"""
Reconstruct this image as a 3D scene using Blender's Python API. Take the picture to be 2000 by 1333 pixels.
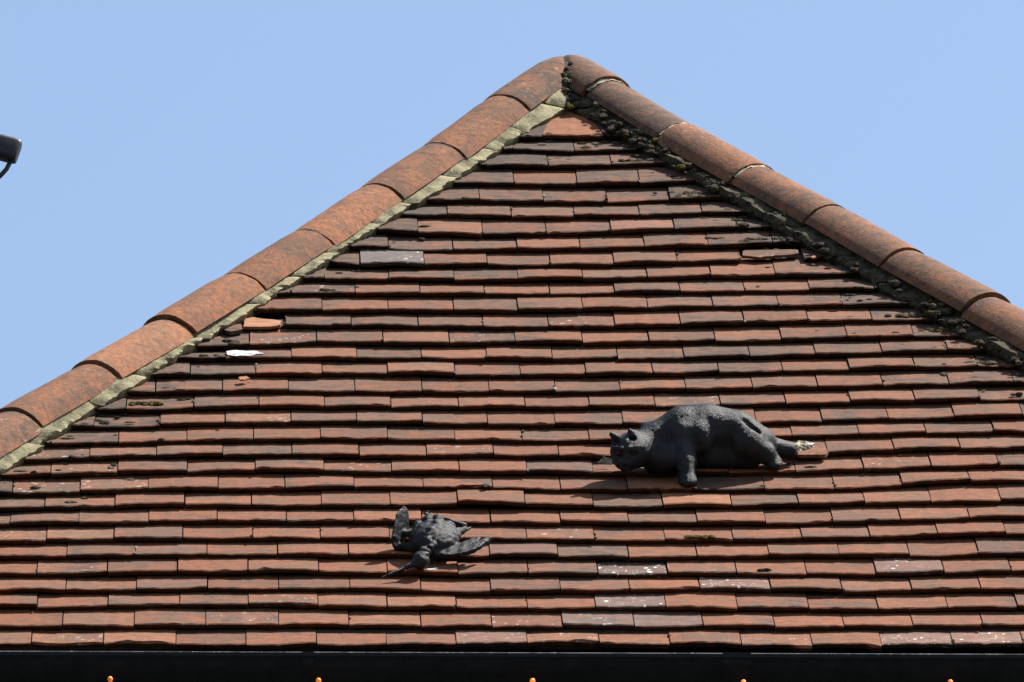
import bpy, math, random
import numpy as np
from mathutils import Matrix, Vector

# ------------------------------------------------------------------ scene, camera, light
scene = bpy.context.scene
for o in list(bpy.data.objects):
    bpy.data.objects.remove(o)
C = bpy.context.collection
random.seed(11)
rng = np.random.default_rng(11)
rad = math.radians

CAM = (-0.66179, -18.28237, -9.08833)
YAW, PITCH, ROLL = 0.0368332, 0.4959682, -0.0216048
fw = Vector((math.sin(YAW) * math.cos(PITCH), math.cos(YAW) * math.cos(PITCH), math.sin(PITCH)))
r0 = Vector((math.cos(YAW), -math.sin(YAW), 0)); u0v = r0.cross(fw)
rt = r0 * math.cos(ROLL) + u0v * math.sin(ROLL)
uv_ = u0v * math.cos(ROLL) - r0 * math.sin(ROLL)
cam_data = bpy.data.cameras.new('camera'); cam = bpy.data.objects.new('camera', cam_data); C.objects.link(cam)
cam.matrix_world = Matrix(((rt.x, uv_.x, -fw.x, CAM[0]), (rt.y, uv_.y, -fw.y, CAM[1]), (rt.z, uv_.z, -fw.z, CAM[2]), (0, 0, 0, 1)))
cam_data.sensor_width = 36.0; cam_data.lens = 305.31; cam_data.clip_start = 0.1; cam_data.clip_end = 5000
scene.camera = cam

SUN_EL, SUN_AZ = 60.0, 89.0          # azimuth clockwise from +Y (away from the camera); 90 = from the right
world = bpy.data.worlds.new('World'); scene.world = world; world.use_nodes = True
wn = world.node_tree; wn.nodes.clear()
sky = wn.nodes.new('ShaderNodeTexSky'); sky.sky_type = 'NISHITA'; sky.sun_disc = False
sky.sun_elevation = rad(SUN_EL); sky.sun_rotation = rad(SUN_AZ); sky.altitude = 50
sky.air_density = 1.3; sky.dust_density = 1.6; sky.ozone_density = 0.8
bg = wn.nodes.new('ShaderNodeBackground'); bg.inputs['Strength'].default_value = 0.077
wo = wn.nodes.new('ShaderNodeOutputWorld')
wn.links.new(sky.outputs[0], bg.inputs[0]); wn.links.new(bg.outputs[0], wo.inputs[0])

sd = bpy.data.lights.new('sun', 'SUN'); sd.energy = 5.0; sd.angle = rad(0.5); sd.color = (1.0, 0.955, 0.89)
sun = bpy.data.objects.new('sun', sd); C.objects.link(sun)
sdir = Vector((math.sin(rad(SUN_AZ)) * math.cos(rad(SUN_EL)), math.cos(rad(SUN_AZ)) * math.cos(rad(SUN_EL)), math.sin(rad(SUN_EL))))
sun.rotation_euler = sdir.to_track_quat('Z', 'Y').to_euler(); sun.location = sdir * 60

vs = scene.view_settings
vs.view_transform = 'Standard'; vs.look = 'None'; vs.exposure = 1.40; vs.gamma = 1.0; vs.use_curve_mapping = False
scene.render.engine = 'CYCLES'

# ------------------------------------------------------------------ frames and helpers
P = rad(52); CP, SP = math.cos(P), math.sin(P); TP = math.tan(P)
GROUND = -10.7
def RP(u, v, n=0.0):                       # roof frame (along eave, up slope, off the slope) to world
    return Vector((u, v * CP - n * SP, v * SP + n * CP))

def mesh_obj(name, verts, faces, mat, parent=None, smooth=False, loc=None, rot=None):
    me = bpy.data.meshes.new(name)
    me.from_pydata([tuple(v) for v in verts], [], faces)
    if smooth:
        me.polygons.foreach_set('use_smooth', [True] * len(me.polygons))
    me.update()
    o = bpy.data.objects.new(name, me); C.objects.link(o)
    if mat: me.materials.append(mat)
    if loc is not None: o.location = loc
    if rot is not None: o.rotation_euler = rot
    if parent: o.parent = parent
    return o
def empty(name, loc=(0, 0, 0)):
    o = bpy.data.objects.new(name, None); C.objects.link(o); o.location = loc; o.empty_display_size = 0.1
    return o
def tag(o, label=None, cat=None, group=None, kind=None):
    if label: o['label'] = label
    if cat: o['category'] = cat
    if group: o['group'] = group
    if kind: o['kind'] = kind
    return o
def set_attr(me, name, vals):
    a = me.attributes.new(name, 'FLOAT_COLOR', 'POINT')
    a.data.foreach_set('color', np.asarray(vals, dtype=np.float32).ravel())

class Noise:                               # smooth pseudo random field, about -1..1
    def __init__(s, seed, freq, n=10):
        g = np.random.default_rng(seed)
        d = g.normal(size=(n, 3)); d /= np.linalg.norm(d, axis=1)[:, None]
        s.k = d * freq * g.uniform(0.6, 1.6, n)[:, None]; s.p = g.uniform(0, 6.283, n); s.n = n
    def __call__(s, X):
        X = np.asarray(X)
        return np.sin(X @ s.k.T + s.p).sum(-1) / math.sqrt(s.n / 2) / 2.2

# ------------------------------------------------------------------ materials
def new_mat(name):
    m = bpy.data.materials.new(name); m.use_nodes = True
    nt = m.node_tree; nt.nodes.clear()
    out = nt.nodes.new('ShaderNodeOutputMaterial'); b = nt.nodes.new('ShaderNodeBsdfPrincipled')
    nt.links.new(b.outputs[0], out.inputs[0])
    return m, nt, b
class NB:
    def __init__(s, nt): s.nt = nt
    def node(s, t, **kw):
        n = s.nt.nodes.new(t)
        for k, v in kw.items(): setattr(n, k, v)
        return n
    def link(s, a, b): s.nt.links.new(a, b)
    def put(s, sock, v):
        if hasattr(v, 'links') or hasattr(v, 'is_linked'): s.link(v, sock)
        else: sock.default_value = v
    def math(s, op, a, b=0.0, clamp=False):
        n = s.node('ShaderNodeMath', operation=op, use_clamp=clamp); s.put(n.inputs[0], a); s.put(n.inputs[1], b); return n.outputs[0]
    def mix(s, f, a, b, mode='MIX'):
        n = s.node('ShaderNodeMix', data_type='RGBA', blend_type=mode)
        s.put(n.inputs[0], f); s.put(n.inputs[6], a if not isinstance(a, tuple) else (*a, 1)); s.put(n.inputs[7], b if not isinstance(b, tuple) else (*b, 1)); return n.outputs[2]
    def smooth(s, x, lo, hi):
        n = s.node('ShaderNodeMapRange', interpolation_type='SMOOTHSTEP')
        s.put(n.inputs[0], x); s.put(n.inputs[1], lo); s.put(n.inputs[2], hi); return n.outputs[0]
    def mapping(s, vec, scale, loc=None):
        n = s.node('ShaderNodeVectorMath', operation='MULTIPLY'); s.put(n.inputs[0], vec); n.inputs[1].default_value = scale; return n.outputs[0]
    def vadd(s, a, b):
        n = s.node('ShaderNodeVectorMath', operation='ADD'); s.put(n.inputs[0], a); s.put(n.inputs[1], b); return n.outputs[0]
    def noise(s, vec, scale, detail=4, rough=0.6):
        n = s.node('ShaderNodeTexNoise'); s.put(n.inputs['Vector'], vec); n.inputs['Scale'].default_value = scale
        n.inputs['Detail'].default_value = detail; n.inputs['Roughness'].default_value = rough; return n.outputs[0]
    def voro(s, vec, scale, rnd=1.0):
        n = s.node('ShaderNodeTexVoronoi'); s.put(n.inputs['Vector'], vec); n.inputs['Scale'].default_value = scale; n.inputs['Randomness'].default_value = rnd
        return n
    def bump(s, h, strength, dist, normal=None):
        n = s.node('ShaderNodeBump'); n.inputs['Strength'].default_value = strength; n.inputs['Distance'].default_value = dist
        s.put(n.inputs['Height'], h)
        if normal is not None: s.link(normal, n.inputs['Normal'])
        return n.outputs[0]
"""
Required task:
Copy nothing but the lines from the top of the material through the line holding "from mathutils import Matrix, Vector", exactly as written; omit pictures.

Reply to the exercise:
Reconstruct this image as a 3D scene using Blender's Python API. Take the picture to be 2000 by 1333 pixels.
import bpy, math, random
import numpy as np
from mathutils import Matrix, Vector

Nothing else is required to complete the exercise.